日本でイスラムの社会について解説された記事を読んでみると、イスラムの教義から説き起こしている例が少なくない。

 しかし、トルコでは、敬虔な信者であっても、教義を事細かに知っている人はそれほどいないだろう。

 その多くは、礼拝のやり方や飲食などの禁忌について大まかな知識を有しているだけで、トルコ語の宗教書を熱心に読む人も少ないと思う。知識と言っても、それは冠婚葬祭等にも関わる伝統として受け継がれて来たものが大部分であるはずだ。

 そもそも、アラビア語母語とする人たちを除けば、殆どのトルコ人アラビア語で記されたコーランが読めるわけではない。
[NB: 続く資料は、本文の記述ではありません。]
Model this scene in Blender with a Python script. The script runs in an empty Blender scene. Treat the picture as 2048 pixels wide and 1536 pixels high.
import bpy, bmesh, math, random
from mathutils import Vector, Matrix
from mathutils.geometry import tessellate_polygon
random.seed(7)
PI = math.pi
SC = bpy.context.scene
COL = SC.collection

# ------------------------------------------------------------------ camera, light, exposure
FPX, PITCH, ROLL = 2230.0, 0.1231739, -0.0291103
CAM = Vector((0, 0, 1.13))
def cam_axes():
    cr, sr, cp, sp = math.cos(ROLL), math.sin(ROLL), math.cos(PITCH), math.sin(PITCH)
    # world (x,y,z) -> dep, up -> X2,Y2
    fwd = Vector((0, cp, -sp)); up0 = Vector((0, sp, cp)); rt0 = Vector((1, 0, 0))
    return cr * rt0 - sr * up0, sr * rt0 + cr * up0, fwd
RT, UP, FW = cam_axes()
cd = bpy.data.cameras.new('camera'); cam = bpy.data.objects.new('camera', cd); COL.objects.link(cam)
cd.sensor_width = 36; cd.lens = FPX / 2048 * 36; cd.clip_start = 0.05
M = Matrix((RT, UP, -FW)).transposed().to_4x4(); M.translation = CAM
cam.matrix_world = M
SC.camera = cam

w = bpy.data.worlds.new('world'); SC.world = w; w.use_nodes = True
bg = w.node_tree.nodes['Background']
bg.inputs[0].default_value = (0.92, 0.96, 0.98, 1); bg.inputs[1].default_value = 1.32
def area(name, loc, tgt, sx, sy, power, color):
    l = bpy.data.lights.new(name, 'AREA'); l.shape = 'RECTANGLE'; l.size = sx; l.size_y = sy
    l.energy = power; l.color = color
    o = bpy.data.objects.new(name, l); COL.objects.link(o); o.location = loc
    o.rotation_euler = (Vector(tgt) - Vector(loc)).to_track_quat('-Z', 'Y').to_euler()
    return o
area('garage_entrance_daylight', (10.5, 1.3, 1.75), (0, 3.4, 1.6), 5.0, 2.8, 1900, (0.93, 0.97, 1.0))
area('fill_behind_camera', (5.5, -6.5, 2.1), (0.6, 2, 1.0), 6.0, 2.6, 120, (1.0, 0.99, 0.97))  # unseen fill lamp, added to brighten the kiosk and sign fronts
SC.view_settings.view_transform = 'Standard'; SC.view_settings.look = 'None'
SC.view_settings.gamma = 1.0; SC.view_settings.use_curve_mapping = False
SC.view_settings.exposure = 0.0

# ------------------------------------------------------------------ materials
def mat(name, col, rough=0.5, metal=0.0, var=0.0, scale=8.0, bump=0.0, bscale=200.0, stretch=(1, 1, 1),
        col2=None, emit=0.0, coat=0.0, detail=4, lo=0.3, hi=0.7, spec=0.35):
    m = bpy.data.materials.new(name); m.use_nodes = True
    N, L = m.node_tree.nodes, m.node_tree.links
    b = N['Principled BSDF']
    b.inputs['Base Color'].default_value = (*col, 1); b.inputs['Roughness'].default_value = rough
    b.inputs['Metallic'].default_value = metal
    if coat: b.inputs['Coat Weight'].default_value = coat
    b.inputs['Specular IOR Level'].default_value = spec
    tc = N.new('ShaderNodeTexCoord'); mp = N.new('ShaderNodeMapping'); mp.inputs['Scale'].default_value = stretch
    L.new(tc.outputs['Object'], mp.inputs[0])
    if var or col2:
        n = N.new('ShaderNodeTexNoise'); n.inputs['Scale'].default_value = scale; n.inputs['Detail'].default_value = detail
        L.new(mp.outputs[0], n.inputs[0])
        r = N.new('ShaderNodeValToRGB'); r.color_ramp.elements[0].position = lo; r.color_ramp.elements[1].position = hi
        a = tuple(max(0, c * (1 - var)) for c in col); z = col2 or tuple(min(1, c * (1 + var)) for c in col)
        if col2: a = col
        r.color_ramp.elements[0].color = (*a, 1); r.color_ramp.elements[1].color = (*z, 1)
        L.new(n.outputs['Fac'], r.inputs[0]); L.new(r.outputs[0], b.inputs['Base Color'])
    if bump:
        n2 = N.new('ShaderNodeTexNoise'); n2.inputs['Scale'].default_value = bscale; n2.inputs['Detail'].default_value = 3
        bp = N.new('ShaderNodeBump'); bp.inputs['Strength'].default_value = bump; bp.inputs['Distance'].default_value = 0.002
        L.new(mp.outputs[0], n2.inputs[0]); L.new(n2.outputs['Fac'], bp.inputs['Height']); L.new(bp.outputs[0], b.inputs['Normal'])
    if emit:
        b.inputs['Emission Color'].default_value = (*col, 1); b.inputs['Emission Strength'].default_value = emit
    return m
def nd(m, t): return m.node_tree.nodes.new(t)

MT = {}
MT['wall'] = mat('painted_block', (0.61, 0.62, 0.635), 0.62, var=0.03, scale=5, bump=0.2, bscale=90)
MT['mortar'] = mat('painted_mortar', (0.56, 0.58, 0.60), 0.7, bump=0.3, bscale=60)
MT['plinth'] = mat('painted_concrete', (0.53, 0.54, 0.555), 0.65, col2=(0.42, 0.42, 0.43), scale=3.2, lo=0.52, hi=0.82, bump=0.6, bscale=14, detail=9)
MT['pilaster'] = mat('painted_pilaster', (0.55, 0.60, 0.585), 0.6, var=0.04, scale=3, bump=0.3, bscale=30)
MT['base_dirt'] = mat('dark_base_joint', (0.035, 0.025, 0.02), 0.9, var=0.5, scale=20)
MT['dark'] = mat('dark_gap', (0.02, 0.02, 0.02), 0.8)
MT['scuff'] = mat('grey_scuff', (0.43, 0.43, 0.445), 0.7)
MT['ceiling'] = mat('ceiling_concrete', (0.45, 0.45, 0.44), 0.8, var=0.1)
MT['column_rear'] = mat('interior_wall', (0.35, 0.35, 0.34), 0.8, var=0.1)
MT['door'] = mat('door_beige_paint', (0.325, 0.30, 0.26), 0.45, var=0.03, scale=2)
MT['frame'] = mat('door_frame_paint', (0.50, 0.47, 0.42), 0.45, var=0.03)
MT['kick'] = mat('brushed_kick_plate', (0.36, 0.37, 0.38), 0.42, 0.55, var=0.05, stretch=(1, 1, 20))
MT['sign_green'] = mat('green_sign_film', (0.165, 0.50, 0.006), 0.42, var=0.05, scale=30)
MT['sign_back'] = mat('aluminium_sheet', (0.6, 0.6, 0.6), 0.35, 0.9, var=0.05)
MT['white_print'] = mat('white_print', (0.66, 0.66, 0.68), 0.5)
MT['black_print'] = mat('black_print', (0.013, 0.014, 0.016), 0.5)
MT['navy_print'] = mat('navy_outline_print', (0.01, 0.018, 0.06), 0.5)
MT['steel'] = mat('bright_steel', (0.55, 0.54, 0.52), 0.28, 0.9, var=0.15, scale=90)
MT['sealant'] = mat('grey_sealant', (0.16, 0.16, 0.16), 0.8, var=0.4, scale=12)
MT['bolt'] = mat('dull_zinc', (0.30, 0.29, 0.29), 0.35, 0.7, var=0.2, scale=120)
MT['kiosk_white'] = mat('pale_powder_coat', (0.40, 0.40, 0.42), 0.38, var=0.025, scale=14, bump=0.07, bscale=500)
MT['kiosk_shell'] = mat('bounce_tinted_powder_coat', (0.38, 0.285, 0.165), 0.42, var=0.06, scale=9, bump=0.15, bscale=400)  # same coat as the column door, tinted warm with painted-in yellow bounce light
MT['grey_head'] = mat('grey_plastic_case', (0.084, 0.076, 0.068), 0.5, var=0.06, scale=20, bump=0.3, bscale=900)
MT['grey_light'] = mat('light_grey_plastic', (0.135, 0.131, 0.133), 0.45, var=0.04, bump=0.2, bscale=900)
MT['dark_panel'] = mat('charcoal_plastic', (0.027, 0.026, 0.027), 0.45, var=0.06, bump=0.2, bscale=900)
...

 それに、母語アラビア語でもアラビア文字を読めない人が多いから、大学の神学部でも出ていない限り、コーランを読みこなせる人はいないと言っても良さそうな気がする。

その神学部も、現在は女学生が大半を占めているという。産業化の時代に神学部など卒業しても就職に困るためらしい。

イスラムの教義をいくら研究しても、産業化されたトルコの社会を知る糸口はあまり得られないだろう。

 また、信者ではない一般の日本の読者を対象にした記事であっても、イスラム教の成立が「神の啓示云々」で済まされていて、背景について分かり易い説明を読んだ覚えがない。

 私のように何の信心もない人間にしてみれば、宗教は誰かによって作り上げられた体系に過ぎない。どういう人たちがどういう目的で作ったのか解き明かしてもらいたいのだ。

 そして、これを考えると、私の僅かな知識でも、イスラム教とキリスト教はその出発点が違っていたように感じられる。

キリスト教が既存の体制への抵抗として生まれたのに対し、イスラムは社会の統治者だったムハンマド、あるいはその周辺にいた人たちが作り上げた体系ではなかっただろうか?

 これにイスラム教を貶める意図はない。信仰のない俗人にとって、統治者として成功を収めたムハンマドの教えは参考に値するし、立身出世を遂げたムハンマドは数ある「聖人」の中で珍しい常識人だったような気がする。

 ブッダは世捨て人、イエスはちょっと過激な運動家に例えられるかもしれない。いずれにしても、あまりお近づきになりたくない類の人物であると思う。友人として付き合うなら、やはりムハンマドだろう。

 ムハンマドはその教えも、当時のアラビアの社会の実情に合わせて説いていたらしい。だから、イスラムの教えを現代に活かそうとするなら、現代の社会の実情に合わせなければならないと主張するイスラム学者がトルコにはいる。

 というより、以下の宗務庁長官の話を聞けば、これが主流ではないだろうか?

時代に合わせて政教分離を図ったトルコのイスラムが、かえって本質に近いかもしれない。なにしろ、オスマン帝国の皇帝はカリフを兼ねていたわけで、イスラムの盟主と言って良い存在だったのである。

このイスラムが過激で危険な宗教であるかのように喧伝されているのだから堪らない。

イスラム教は、神と人の間に社会が介在しているような気がして、キリスト教プロテスタントに比べたら、何だか俗っぽい宗教のように感じてしまう。

 実際、プロテスタントの信徒である日本人の友人は、イスラムを「お気楽な宗教」と評していた。

 日本語を少し解するトルコ人の友人によれば、イスラムは「頑張らない宗教」だそうである。実に巧い表現じゃないかと思う。